"Space Is Curved"- What Do They Mean?

Time travel and relativity theory have always been explained to me with the following quote-

Space is curved

as if this statement alone would somehow automatically make the counter-intuitive concepts behind time travel crystal clear to me.

What does this saying mean? I can understand how a 1-D or 2-D object can be curved, but how can 3-D space be curved?? Or is it just some sort of analogy???

Thanks.

“Space is flat. Einstein was curved.”

And remember kids: “186,000 miles per second. Not just a good idea – It’s the Law.”

If you were a 2-dimensional critter living on, say, a sphere, you could tell that it was a curved surface by drawing a triangle. You find that the angles don’t add up to 180 degrees, you conclude that your space is curved. No need to travel in the 3rd dimension to find out.

Same thing for us. Construct a huge triangle around the sun. Measure the angles. If they don’t add up to 180 degrees, space is curved.

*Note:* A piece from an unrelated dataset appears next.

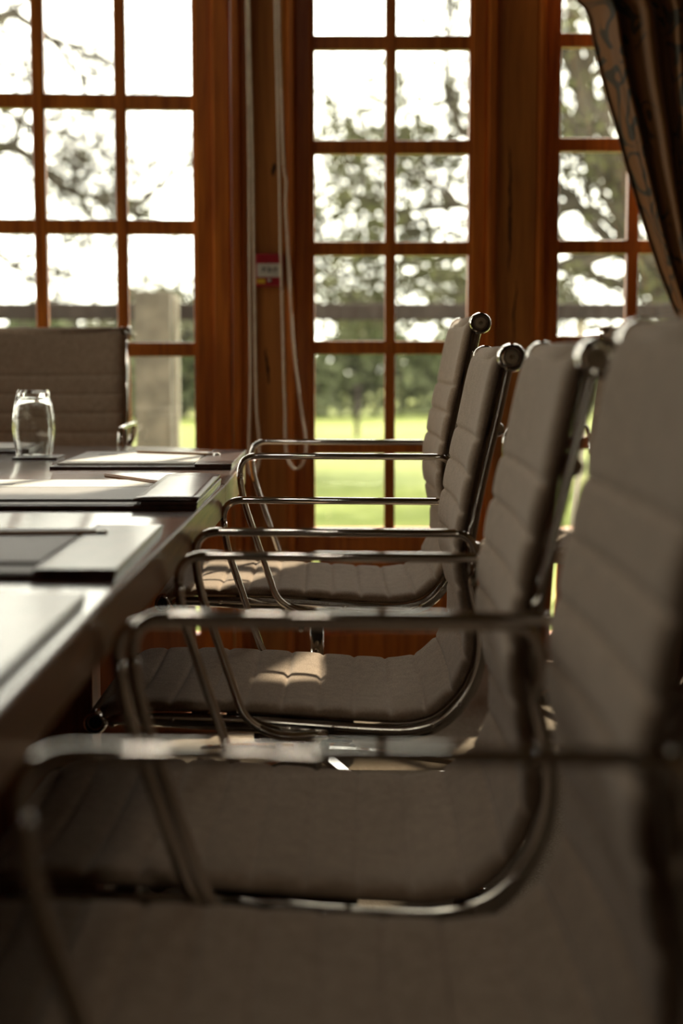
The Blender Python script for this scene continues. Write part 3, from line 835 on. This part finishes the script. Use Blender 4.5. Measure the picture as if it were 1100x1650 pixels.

Of course, no one has ever done this. But in GR it is actually spacetime that is curved. So light traveling past the sun should be slightly bent by the curvature. This can be checked, by carefully measuring the positions of stars near the sun during an eclipse. The results agree with the GR predictions, hence spacetime is curved.

Time travel comes in when you imagine a piece of paper bent back onto itself so that it touches itself. If you could jump from one sheet to the next you would find yourself at a point very distant from your original position, measured the long way around. By analogy, we can imagine doing the same thing to spacetime, and jumping to a point very distant in space or time from where we are now. According to GR, this is possible, but we don’t know if such situations actually arise in our universe.

Well, you can think of spacetime as being curved in a higher dimension (the same as the 2D surface of a sphere is curved in the third dimension). In this way, you could potentially “cut corners” by jumping into a higher dimension. For example, consider a 2D creature on a 2D surface. If the surface were bent back onto itself somehow, then this could create a short-cut for the 2D creature to leap onto a very distant (in two dimensions) part of the surface.

Similarly, it seems to us that gravity bends light (as can be seen in “gravitational lensing” caused by distant black holes), whereas in fact the light beams are travelling in straight lines through curved spacetime (mass distorts spacetime, hence gravity). It’s like the route an aeroplane takes to fly from, say, London to Chicago - a “straight line” over the globe’s surface actually looks like a sine curve (or roughly so) on a flat map.

I’ll leave the final word to Douglas Adams:

woo… bit of an identical simulpost there…

A location in space is described by a set of numbers called coordinates. Just like on an ordinary sheet of graph paper, the distance from some starting point is described as so many units to the right or left and so many units up or down. Or a location on a map is described by longitude and latitude.

In space an object can be described as at a location in three space coordinates at a certain time. And it turns out that the space and time coordinates are interdependent. That is, if you change to a different reference point or velocity, you have to describe the position by a different set of coordinates and the old space coordinates alter the new time coordinate and the old time coordinate alters the new space coordinates. The old and new space and time coordinates are interdependent with a change in reference points.

It turns out that in order to describe the motions of objects in space and time in the vicinity of objects having mass, it is necessary to use a curved set of lines on the graph of space and time, so space is described as “curved.”

This is sort of sketchy and hurried and my detailed expertise in this area is limited. But this is the general idea of curved space.